Barr described this entire range of political opinion as though it were a unified and coherent political tendency, which he described as “the left,” which was seeking power through a coordinated campaign to remove Trump from office. All those opposing Trump constituted “a Rousseauian Revolutionary Party that believes in tearing down the system.”


“Anyone with eyes can see what’s happening,” he declared. “They see the violence. They see these groups of agitators and their black outfits, their helmets and their shields, which, incidentally, have the hammer and sickle on them most of the time, are rushing the police, causing violence, throwing rocks… You don’t see it on any of the national news. You don’t see it on the networks. You don’t see it on the cable stations. And yet you hear about these peaceful demonstrators, so it’s a lie. The American people are being told a lie by the media.”
The attorney general included the corporate media in this amalgam, claiming that the media deliberately concealed evidence of widespread Antifa violence in Portland, Oregon and other US cities.

There is a definite fascistic content to the type of political amalgam concocted by Barr. Just as Trump tweeted that Black Lives Matter protests constituted “treason”—a crime punishable by death—Barr suggests that “the left” is at war with the Trump administration and “America,” and should be treated accordingly.

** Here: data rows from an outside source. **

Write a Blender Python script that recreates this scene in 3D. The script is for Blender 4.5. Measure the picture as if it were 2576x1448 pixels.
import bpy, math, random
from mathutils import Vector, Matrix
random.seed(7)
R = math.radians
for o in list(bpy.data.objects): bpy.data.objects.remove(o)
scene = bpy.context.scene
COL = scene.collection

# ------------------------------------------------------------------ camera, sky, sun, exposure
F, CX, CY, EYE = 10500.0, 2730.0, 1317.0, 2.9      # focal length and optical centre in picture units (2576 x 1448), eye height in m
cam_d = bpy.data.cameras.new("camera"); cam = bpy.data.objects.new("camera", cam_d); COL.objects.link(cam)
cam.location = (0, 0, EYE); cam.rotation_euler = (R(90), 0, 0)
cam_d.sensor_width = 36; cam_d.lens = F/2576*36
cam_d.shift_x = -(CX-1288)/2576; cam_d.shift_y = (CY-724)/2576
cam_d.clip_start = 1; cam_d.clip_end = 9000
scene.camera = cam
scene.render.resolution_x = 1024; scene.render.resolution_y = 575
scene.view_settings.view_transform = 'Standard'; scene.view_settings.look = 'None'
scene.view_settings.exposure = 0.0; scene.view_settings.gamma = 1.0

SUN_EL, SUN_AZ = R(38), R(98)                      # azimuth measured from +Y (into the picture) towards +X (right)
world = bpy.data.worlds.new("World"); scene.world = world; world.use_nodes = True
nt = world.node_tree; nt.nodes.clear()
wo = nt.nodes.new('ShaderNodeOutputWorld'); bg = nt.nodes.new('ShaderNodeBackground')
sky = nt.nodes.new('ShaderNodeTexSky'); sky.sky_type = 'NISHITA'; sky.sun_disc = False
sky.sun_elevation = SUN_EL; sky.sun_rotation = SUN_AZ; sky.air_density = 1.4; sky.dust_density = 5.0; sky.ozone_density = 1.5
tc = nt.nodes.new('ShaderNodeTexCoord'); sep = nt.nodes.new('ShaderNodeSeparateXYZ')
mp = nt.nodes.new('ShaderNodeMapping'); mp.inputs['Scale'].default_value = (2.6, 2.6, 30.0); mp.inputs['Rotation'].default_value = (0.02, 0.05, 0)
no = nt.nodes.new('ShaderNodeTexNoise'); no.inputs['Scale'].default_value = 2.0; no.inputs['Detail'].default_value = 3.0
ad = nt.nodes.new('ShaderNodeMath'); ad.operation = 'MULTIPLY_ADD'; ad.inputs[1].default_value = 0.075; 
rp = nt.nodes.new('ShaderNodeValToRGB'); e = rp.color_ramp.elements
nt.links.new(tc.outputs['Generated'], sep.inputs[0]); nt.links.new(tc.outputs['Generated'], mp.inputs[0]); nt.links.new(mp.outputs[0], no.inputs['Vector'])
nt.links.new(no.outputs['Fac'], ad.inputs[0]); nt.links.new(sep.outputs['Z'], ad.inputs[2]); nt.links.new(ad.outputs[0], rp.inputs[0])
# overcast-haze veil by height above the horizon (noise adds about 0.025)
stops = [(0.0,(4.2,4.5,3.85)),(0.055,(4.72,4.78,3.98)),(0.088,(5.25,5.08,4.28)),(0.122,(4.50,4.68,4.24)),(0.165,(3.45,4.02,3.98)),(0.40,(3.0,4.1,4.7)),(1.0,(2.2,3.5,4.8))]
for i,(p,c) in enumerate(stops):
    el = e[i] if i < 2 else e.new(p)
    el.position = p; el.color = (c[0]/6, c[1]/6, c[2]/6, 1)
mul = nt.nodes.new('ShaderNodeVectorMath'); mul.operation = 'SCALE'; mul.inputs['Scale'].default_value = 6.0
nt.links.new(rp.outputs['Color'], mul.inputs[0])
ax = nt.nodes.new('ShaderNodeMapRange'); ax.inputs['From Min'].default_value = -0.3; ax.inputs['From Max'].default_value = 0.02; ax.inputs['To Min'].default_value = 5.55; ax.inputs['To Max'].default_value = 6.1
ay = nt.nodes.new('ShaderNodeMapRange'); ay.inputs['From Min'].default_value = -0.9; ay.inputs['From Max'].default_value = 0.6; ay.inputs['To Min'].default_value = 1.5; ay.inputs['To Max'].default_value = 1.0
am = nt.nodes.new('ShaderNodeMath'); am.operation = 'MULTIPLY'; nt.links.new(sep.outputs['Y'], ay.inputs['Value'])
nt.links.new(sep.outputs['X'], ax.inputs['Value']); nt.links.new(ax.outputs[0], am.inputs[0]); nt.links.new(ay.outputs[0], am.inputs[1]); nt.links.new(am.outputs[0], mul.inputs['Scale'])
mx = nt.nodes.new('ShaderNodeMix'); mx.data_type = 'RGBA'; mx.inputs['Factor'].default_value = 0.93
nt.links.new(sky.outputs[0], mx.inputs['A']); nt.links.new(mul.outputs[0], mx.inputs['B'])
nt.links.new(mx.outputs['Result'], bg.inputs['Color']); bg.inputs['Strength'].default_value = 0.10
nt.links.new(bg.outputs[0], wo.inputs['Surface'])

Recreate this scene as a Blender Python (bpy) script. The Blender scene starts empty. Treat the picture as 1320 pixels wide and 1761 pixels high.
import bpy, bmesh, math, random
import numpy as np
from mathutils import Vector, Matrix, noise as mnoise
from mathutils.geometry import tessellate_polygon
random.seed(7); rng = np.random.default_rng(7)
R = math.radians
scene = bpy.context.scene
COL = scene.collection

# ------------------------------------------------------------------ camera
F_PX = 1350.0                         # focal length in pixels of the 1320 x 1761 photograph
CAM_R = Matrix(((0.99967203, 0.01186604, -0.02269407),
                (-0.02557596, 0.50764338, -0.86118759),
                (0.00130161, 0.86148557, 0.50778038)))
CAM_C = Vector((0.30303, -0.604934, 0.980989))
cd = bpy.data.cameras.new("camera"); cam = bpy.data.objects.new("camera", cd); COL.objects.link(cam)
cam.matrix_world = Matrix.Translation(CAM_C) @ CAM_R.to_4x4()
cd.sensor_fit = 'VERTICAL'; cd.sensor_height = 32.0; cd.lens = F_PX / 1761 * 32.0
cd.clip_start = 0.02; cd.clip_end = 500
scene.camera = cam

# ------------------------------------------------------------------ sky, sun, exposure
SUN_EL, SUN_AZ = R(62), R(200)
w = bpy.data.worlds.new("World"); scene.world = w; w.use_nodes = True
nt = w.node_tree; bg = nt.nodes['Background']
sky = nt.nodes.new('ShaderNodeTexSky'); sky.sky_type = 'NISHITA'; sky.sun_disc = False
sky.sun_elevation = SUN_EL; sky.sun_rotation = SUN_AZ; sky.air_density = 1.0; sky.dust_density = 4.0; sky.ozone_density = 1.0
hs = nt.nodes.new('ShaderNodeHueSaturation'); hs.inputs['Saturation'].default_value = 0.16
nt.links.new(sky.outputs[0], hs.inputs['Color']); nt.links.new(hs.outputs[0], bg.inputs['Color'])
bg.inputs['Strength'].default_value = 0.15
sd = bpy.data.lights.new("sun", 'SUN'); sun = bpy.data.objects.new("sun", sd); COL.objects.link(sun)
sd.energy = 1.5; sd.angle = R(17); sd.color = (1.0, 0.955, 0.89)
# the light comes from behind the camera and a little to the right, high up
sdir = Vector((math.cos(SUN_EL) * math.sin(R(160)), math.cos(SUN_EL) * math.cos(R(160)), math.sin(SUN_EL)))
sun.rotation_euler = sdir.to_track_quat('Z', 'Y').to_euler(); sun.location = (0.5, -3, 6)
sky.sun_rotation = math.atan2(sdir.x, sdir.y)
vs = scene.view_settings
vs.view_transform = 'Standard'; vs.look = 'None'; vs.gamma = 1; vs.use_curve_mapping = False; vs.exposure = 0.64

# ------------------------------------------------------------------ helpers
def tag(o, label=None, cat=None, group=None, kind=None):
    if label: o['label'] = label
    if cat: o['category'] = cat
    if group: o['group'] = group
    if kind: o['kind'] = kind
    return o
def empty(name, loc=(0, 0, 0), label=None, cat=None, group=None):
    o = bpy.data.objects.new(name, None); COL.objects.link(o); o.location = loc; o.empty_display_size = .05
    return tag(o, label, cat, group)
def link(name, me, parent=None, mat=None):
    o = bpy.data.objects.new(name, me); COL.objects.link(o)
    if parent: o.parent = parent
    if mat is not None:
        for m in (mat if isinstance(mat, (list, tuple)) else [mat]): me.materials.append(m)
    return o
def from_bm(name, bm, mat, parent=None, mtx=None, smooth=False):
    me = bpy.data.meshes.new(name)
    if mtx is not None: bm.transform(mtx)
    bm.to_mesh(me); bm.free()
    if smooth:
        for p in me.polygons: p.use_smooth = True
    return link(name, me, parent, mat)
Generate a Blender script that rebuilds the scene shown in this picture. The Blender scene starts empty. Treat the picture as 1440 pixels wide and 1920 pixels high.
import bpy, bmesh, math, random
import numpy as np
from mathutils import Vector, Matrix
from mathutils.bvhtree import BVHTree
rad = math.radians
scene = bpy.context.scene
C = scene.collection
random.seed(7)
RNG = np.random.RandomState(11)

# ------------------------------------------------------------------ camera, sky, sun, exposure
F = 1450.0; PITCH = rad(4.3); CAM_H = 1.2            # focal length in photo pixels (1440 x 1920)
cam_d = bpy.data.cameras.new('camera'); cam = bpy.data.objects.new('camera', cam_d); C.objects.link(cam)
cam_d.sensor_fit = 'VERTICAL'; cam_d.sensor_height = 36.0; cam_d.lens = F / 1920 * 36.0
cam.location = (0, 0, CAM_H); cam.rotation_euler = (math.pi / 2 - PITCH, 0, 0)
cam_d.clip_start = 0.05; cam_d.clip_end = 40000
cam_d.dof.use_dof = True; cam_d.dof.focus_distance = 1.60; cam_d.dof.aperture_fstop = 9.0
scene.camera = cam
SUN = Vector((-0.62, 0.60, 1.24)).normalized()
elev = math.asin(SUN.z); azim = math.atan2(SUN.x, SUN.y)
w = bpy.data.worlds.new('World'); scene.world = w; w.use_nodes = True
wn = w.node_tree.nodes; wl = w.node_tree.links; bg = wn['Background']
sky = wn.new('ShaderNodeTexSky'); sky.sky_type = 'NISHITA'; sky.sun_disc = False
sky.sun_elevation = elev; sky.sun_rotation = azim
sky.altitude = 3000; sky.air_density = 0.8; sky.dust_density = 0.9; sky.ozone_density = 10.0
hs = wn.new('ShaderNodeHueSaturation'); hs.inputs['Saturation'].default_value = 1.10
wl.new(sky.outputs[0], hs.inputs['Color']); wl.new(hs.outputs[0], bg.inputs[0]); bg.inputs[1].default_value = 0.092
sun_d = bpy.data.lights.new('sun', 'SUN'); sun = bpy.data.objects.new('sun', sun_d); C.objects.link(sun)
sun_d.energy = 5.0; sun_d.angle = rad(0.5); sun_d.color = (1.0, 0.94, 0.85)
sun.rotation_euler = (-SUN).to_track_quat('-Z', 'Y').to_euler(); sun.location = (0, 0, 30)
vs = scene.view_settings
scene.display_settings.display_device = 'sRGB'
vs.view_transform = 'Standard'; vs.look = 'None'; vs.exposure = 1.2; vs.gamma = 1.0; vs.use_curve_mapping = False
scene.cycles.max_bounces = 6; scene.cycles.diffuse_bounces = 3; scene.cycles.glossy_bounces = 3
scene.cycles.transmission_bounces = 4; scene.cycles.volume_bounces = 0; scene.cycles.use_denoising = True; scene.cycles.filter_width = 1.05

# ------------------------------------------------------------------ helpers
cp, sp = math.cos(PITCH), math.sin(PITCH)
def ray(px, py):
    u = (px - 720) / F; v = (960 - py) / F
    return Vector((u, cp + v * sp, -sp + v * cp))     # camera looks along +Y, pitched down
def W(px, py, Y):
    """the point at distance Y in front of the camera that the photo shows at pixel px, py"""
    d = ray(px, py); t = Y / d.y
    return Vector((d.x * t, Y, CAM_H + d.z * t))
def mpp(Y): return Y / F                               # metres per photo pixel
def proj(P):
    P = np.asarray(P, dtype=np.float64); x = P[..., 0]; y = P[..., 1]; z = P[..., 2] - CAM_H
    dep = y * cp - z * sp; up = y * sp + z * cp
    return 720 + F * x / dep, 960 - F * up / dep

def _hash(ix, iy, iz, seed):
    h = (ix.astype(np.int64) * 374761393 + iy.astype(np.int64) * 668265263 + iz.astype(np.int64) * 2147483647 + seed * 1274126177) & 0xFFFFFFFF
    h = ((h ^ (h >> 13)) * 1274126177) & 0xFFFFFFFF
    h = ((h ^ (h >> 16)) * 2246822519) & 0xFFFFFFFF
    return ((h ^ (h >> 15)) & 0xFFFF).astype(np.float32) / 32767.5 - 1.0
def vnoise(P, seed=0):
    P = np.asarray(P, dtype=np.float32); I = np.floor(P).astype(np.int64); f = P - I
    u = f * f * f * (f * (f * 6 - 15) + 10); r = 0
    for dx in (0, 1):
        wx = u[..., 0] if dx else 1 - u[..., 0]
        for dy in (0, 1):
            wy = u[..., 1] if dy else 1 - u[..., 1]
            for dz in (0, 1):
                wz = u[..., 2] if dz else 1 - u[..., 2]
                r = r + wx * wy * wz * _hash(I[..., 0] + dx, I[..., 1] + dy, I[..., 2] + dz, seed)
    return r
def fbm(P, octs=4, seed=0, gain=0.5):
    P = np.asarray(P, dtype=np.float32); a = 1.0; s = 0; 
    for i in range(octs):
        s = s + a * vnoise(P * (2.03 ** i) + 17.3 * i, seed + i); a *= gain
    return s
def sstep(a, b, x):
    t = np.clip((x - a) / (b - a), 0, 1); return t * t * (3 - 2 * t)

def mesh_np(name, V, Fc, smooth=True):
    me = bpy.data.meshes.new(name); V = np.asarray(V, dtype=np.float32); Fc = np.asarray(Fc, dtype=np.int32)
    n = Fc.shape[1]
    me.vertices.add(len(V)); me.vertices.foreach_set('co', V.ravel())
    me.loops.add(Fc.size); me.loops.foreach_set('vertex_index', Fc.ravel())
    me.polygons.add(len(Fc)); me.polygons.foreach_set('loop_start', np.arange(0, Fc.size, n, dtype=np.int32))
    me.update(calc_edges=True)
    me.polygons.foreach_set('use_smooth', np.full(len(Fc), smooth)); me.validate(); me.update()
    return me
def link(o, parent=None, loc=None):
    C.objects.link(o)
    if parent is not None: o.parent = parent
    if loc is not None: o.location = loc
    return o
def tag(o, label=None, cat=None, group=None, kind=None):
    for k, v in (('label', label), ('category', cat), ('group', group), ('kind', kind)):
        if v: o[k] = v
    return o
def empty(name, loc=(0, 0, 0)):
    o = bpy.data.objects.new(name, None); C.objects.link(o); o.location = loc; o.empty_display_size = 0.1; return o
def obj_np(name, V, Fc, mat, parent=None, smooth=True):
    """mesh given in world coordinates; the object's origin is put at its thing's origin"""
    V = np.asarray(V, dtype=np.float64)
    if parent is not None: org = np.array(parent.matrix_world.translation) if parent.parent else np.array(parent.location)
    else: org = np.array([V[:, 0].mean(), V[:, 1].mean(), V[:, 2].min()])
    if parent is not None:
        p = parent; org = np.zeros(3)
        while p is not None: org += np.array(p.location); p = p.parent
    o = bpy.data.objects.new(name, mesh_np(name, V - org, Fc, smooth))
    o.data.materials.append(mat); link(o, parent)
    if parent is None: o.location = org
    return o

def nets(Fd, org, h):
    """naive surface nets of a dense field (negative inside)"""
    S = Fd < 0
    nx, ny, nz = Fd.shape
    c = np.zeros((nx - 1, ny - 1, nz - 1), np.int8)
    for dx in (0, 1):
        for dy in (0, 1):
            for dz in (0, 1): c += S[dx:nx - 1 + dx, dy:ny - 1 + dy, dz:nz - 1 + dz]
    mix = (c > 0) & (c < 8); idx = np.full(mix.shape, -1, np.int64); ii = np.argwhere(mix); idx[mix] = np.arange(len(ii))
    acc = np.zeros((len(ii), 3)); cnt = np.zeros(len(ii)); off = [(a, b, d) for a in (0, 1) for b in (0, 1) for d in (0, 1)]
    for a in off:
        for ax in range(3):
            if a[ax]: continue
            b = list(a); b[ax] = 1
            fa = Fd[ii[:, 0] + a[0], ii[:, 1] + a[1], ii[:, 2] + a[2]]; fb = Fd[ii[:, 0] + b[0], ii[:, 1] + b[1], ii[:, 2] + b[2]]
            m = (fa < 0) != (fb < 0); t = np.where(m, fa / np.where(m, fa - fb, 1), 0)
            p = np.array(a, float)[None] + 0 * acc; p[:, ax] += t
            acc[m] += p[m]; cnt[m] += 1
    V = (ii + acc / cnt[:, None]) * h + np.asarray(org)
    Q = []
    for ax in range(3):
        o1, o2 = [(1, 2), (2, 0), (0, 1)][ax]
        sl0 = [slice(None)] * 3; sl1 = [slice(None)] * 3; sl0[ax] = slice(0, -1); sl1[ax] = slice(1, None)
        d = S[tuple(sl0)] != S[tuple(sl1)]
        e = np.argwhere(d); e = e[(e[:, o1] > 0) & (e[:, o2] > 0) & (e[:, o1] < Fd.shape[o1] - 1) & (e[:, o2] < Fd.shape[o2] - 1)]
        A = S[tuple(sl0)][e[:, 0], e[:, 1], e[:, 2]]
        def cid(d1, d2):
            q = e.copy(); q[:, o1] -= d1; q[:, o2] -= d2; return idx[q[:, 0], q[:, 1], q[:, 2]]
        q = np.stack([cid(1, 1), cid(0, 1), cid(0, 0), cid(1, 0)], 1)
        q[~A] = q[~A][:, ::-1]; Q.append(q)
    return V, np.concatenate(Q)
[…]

Referring to the House Judiciary Committee hearing, where there was mild criticism of federal police tactics in Portland, Barr said that some members of the committee were “true believers” and “essentially revolutionary,” while the majority were “cowards who are mostly interested in getting reelected.”

After reading those words, dripping with menace, it is necessary to remind oneself that Barr is not a Nazi jurist condemning all opponents of the Führer to be hanged. He is the chief law enforcement official of a government that is nominally democratic, where public opposition to the president is legal, and where the First Amendment to the Constitution guarantees such rights as freedom of speech and freedom of assembly.

Despite his phlegmatic demeanor and lawyerly

word-juggling, however, Barr has much in 

common with Carl Schmitt, the principal legal 

theorist of the Third Reich.

That such an individual is the nation’s chief law enforcement official and presides over the machinery of the “justice system” of the United States testifies to the rotted out, degenerate and profoundly antidemocratic character of “American democracy.” Genuine democracy is incompatible with the staggering levels of social inequality that prevail in the US. More accurately, the United States is an oligarchic society that has yet to fully shed the trappings of bourgeois democracy, but, in the face of mounting social tensions and a growing threat of working-class revolution, is lurching toward dictatorial forms of rule.

Trump’s attorney general is well aware that groups like Antifa and acts of minor vandalism—overturning fences outside federal buildings and setting small fires—are no threat whatsoever to the capitalist system. In his reference to the Bolsheviks, however, Barr reveals his real fears and those of the entire American ruling elite, whether pro-Trump or anti-Trump.

For their own political reasons, they choose to lump together the threat from below, from the working class, and their opponents within the ruling elite, in the Democratic Party. But it is the working class that is the real target of the repressive measures that Barr & Co. are preparing.